My favorite club in the world is Ushuaïa in Ibiza. If I had to pick one festival, Hangout Fest in Alabama is on the beach and is a really great time. During my set, a bunch of girls broke through the crash barrier, got on stage, and started dancing. It was crazy and actually pretty dangerous because it was a smaller stage on the beach and was not made to support all the girls that were on it. Security was very stressed out because there could have been an accident but looking back at the videos it was a really funny memory. Usually, it’s guys that are drunk and try to break stuff that security has to deal with. In this case, it was all girls that broke the barrier to join me on stage.



iEDM: What does it mean to you to be able to perform in front of the massive crowd at the Fireland Festival in your home country? What track from your set do you think had the best crowd reaction and why?

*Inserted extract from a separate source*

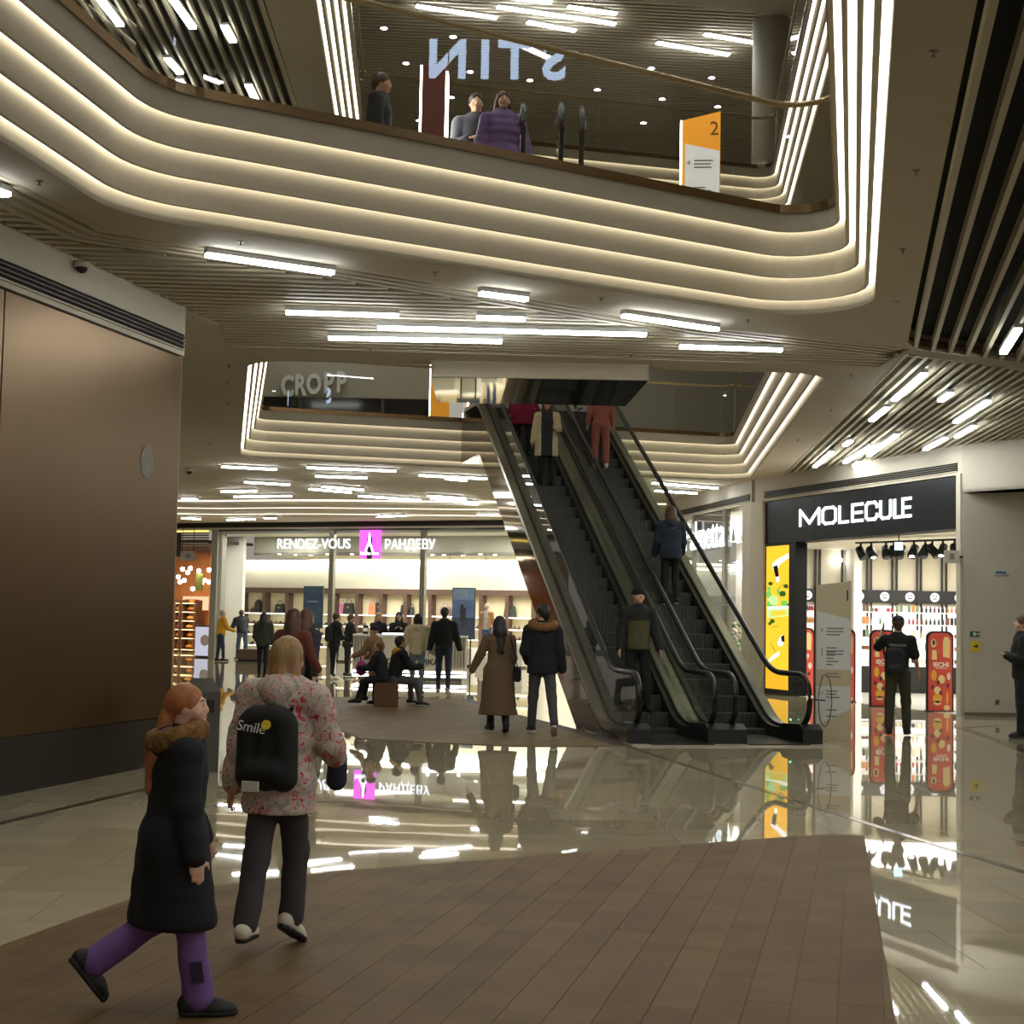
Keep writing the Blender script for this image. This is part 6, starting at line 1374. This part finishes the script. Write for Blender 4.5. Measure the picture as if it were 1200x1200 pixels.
nw = person('woman in a navy hooded jacket halfway on the up escalator',on_esc(1.92,790,703),-8,1.66,
  dict(legL=(4,2,2,0),legR=(10,22,2,0),armL=(6,9,22,4),armR=(12,10,30,4),lean=4,headyaw=-14),
  dict(top=(cloth('jacket_navy',(30,38,54),.85),-.12,.04),trousers=(BLKP,0,0),shoes=(mat('sneaker_black',(24,24,24),.6),WSOLE,.004),hair=('long',BHAIR),hood=(cloth('jacket_navy',(30,38,54)),None,1.1)),v=.018)
pj = person('person in a dusty pink tracksuit high on the up escalator',on_esc(1.92,712,553),-6,1.72,
  dict(legL=(2,0,3,0),legR=(0,0,3,0),armL=(0,8,8,0),armR=(0,8,10,0)),
  dict(top=(cloth('tracksuit_pink',(168,100,86),.9),-.06,.02),trousers=(cloth('tracksuit_pink',(168,100,86),.9),.012,.012),shoes=(WSOLE,WSOLE,.004),hair=('bob',BHAIR)),v=.02)
def vest(C,pel,nb,s): return ((np.abs(C[:,0]) < .12*s)).astype(int)
cr_ = person('woman in a cream coat with a dark scarf high on the down escalator',on_esc(.62,640,565),178,1.68,
  dict(legL=(2,0,2,0),legR=(0,0,2,0),armL=(14,10,70,30),armR=(0,10,8,0)),
  dict(top=(cloth('coat_cream',(206,190,152),.9),-.36,.025,.02),topmats=(cloth('vest_dark',(40,42,46)),),topzones=vest,trousers=(BLKP,0,0),hair=('long',BHAIR),topname='coat'),v=.02)
cm2 = person('person in a crimson coat behind the cream coat on the down escalator',on_esc(.40,618,536),180,1.70,
  dict(armL=(0,8,8,0),armR=(0,8,8,0)),dict(top=(cloth('coat_crimson',(130,24,52),.9),-.30,.03,.02),trousers=(BLKP,0,0),hair=('short',DHAIR),topname='coat'),v=.02)
# ---- at the perfume shop
p = at(1052,862); mm = person('man on the phone in a black T-shirt and cap with a black backpack',(p.x,p.y,0),14,1.76,
  dict(legL=(-8,4,4,-4),legR=(8,4,4,0),armL=(58,26,96,40),armR=(6,14,26,4),headyaw=-12,headpitch=-6),
  dict(top=(cloth('tshirt_black',(20,21,24),.85),-.05,.02),sleeve=.8,topname='t_shirt',trousers=(cloth('olive_trousers',(62,60,40)),.012,.004),shoes=(mat('boot_black',(18,18,18),.6),M_BLACK,.006),hair=('short',BHAIR),hat=('cap',cloth('cap_dark',(30,32,36)))),v=.015)
w0 = mm['arms'][-1][2]; MB().cbox(w0+mm['arms'][-1][3]*.09+np.array([.02,.0,.03]),(.02,.075,.15)).build('phone',M_BLACK,mm['root'],bevel=.006)
o_,c = backpack(mm,cloth('backpack_dark',(26,27,30),.75),.30,.42,dz=-.10)
o_.location = (-.04,0,0)
text_mesh('shirt_print','MOLECULE',mat('print_white',(210,208,204),.6),mm['root'],.05,.002,tuple(mm['nb']+np.array([.0,-.158,-.13])*mm['s']),(PI/2,0,0))
p = at(1198,865); rm = person('man in black with brown hair standing at the frame edge by the recess',(p.x,p.y,0),-84,1.80,
  dict(legL=(2,0,4,0),legR=(-2,4,4,0),armL=(14,10,92,62),armR=(14,10,96,62),headpitch=-8),
  dict(top=(cloth('jacket_black2',(20,20,22),.8),-.10,.035),trousers=(BLKP,.02,.012),shoes=(mat('sneaker_black',(24,24,24),.6),M_BLACK,.006),hair=('short',mat('chestnut_hair',(92,56,36),.5)),skin=SKIN2),v=.016)
# ---- walking couple before the kiosk
p = at(488,814); ch = person('woman in a cream hooded sweatshirt and jeans walking toward the kiosk',(p.x,p.y,0),4,1.64,
  dict(legL=(6,2,3,0),legR=(-6,6,3,-12),armL=(4,22,8,0),armR=(-4,20,8,0)),
  dict(top=(cloth('sweat_cream',(206,194,158),.95),-.09,.055),topname='sweatshirt',trousers=(cloth('light_jeans',(104,124,140)),.0,0),shoes=(mat('shoe_brown',(70,54,44),.6),M_BLACK,0),hair=('bob',DHAIR),hood=(cloth('sweat_cream',(206,194,158),.95),None,1.05)),v=.02)
p = at(519,815); bj = person('man in a black jacket and dark jeans walking beside the cream sweatshirt',(p.x,p.y,0),2,1.78,
  dict(legL=(8,2,2,0),legR=(-8,8,2,-14),armL=(-6,12,8,0),armR=(8,14,16,0)),
  dict(top=(cloth('jacket_black3',(18,19,22),.85),-.06,.035),trousers=(DJEAN,.0,0),shoes=(mat('shoe_beige',(160,150,126),.6),WSOLE,0),hair=('short',DHAIR)),v=.02)
# ---- seated family on the cubes
SIT = dict(legL=(84,80,8,0),legR=(80,66,10,0),seat=.45,armL=(30,10,60,20),armR=(30,10,60,20),lean=14)
cx_,cy_ = sc_.location.x,sc_.location.y
s1 = person('seated child in a navy jacket holding a magenta bag on the seat cube',(cx_-.06,cy_-.06,0),-74,1.42,dict(SIT,headpitch=-22,legL=(80,62,8,0),legR=(86,72,8,0)),
  dict(top=(cloth('jacket_navy2',(28,32,44),.85),-.08,.035),trousers=(BLKP,.006,0),hair=('short',mat('ginger_hair',(134,84,48),.6)),shoes=(M_BLACK,M_BLACK,.01)),v=.018)
q = Blob(); c = s1['arms'][1][2]+np.array([-.06,.06,-.02]); q.el(c,(.13,.10,.14)); mg = q.mesh('bag',cloth('bag_magenta',(170,40,132)),s1['root'],.016,.03); MB().tube([c+np.array([0,.0,.1]),c+np.array([.05,.05,.26]),c+np.array([.08,.05,.1])],.012,6).build('strap',cloth('bag_magenta',(170,40,132)),mg)
s2 = person('seated person in black with a yellow hood, behind the magenta bag',(cx_+.12,cy_+.20,0),64,1.6,dict(SIT,headpitch=-12),
  dict(top=(BLK,-.08,.04),trousers=(cloth('grey_track',(96,92,92)),.006,0),hair=('short',DHAIR),hood=(cloth('hood_yellow',(190,140,30)),None,1.1),shoes=(M_BLACK,WSOLE,.004)),v=.018)
s3 = person('standing person in a dark knit hat and tan coat behind the seated child',(cx_-.22,cy_+.75,0),-60,1.45,dict(legL=(0,0,3,0),legR=(4,4,3,0),lean=16,headpitch=-16,armL=(30,8,40,10),armR=(24,8,40,10)),
  dict(top=(cloth('coat_tan',(150,116,80),.9),-.34,.04,.03),trousers=(BLKP,0,0),hair=('none',None),hat=('beanie',cloth('beanie_grey',(44,42,46),.95)),topname='coat'),v=.02)
# ---- at the kiosk
p = at(401,796); k1 = person('person in a black tracksuit with white stripes and backpack at the kiosk end',(p.x-.22,p.y,0),52,1.66,dict(legL=(4,2,2,0),legR=(-4,4,2,0),armL=(20,10,50,10),armR=(16,10,40,10),lean=3),
  dict(top=(BLK,-.08,.03),trousers=(BLKP,.01,.006,WSOLE,[(-.9,.9,.05)]),shoes=(WSOLE,WSOLE,.004),hair=('short',BHAIR)),v=.022)
backpack(k1,cloth('backpack_dark',(26,27,30),.75),.28,.40)
MB().bar(k1['arms'][1][0]+np.array([.07,0,0]),k1['arms'][1][1]+np.array([.065,0,0]),.014,.03).build('sleeve_stripe',WSOLE,k1['root'])
p = at(406,794); k2 = person('second dark clad person leaning on the kiosk end, beyond the striped tracksuit',(p.x-.06,p.y+.75,0),70,1.62,dict(armL=(20,8,40,20),armR=(20,8,40,20),lean=6),
  dict(top=(cloth('jacket_black2',(20,20,22),.8),-.12,.04),trousers=(BLKP,0,0),hair=('short',BHAIR)),v=.022)
p = on_y(437,760,KY+1.25); k3 = person('saleswoman in black with blond hair behind the kiosk, left of two',(p.x,KY+2.75,0),150,1.68,dict(armL=(20,8,60,30),armR=(20,8,60,30)),dict(top=(BLK,-.06,.015),trousers=(BLKP,0,0),hair=('long',BLOND)),v=.022)
p = on_y(462,760,KY+1.25); k4 = person('saleswoman in black with long dark hair behind the kiosk, hand at her face',(p.x,KY+2.75,0),178,1.70,dict(armL=(30,8,100,40),armR=(26,10,110,46),lean=4),dict(top=(BLK,-.06,.015),trousers=(BLKP,0,0),hair=('longer',DHAIR)),v=.022)
# ---- before the shoe shop
p = at(258,775); y1 = person('grey haired person in a mustard jacket and jeans facing the dark anorak',(p.x,p.y,0),60,1.68,dict(legL=(-4,2,3,0),legR=(6,3,3,0),armL=(26,8,50,10),armR=(20,8,50,10),lean=6,headpitch=-14),dict(top=(cloth('jacket_mustard',(206,150,30),.9),-.08,.04),trousers=(DJEAN,.004,0),hair=('short',GHAIR)),v=.024)
p = at(283,773); y2 = person('person in a dark anorak and jeans bending beside the mustard jacket',(p.x,p.y,0),-28,1.74,dict(legL=(6,2,5,0),legR=(-4,3,5,0),armL=(34,10,40,10),armR=(30,10,40,10),lean=22,headpitch=-24),dict(top=(cloth('anorak_dark',(30,34,46),.85),-.08,.05),trousers=(JEAN,.006,0),hair=('short',BHAIR)),v=.024)
p = at(307,795); g1 = person('woman in a dark green jacket with long black hair facing the shoe shop',(p.x,p.y,0),6,1.62,dict(legL=(4,2,1,0),legR=(-4,4,1,0),armL=(6,8,36,20),armR=(6,8,36,20)),dict(top=(cloth('jacket_green',(52,58,46),.9),-.10,.05),trousers=(BLKP,-.004,0),hair=('long',DHAIR)),v=.022)
YB1 = 20.3; a_ = on_y(344,721,YB1); b1 = person('brunette in a rust top right behind the flowered jacket',(a_.x,YB1,0),20,1.70,dict(WALK),dict(top=(cloth('top_rust',(104,54,40),.9),-.08,.03),trousers=(DJEAN,0,0),hair=('longer',BHAIR)),v=.018)
a_ = on_y(357,722,YB1+.9); b2 = person('brunette in a slate jacket beside the rust top',(a_.x+.02,YB1+.9,0),35,1.70,dict(WALK2),dict(top=(cloth('jacket_slate',(52,54,64),.9),-.10,.035),trousers=(BLKP,0,0),hair=('long',mat('auburn_hair',(96,58,40),.5))),v=.018)
# ---- upper bridge
p = on_y(559,84,18.5); u1 = person('man in a grey jacket standing behind the upper glass',(p.x,18.5,F2),176,1.84,dict(armL=(8,8,92,46),armR=(8,8,92,46)),dict(top=(cloth('jacket_grey',(60,60,70),.9),-.10,.045),trousers=(BLKP,.006,0),hair=('short',DHAIR)),v=.018)
p = on_y(590,101,18.0); u2 = person('woman in a long purple puffer coat behind the upper glass',(p.x,18.0,F2),170,1.70,dict(armL=(4,14,12,0),armR=(4,14,12,0)),dict(top=(cloth('puffer_purple',(104,76,128),.7),-.42,.055,.01),disp=quilt(.008,.10),trousers=(cloth('grey_track',(96,92,92)),0,0),hair=('long',BHAIR),topname='coat'),v=.018)
p = on_y(445,103,17.6); u3 = person('man in a dark coat standing alone behind the upper glass',(p.x,17.6,F2),96,1.76,dict(armL=(4,8,20,0),armR=(4,8,20,0)),dict(top=(cloth('coat_dark',(34,32,34),.9),-.26,.04,.02),trousers=(BLKP,0,0),hair=('short',BHAIR),topname='coat'),v=.02)
# ---- mannequin in the shop window
t,_ = RV.at(570,760,.9); p = RV.p(t,.9)
mn = person('window mannequin in a peach jacket, white top and blue jeans',(p.x,p.y,.35),180+math.degrees(-RV.rz),1.72,dict(armL=(0,10,6,0),armR=(0,10,6,0)),dict(top=(cloth('jacket_peach',(216,160,116),.9),-.06,.015),topmats=(cloth('top_white',(226,222,214)),),topzones=lambda C,pel,nb,s: ((np.abs(C[:,0])<.07*s)&(C[:,1]>.02)).astype(int),trousers=(cloth('blue_jeans',(76,104,150)),0,0),hair=('none',None),shoes=(WSOLE,WSOLE,0),skin=mat('mannequin_skin',(214,190,160),.4),face=False),v=.024,cat='mannequin',name='mannequin')
MB().cbox((0,0,-.18),(.6,.45,.34)).build('plinth',M_SHOPW,mn['root'],bevel=.01)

HUGEL: It was great to perform in my home country but was more amazing due to the cause. The festival was for orphans in France and it was a beautiful charity event to be a part of. As most would expect, it was “Morenita” because it is one of my biggest hits. The crowd also really liked “Aguila” and “Tamo Loco” as well.


iEDM: Who would you love to collaborate with in the future?

HUGEL: Any of the well-known names in Latin music and the reggaeton scene like Bad Bunny for example. I really love AlunaGeorge too. The tracks that I have listened to are absolute fire and I would definitely like to work with them.


iEDM: In regards to your set at Imagine Festival, what surprises can you hint at for your fans to get excited about? Do you have any unreleased IDs/tracks that you plan on playing during your performance?

HUGEL: My DJ sets are 70-75% made up of my own tracks. I will use a ton of unreleased music during my performance; the set will be completely unique in sound and style. Besides being super excited for Imagine, I am moving to Miami this week which has been a dream for me. I have two months full of gigs in that area but Imagine festival is sure to be one of the highlights of this tour. Something you need to know is that there is no crowd in the world that parties like the Americans.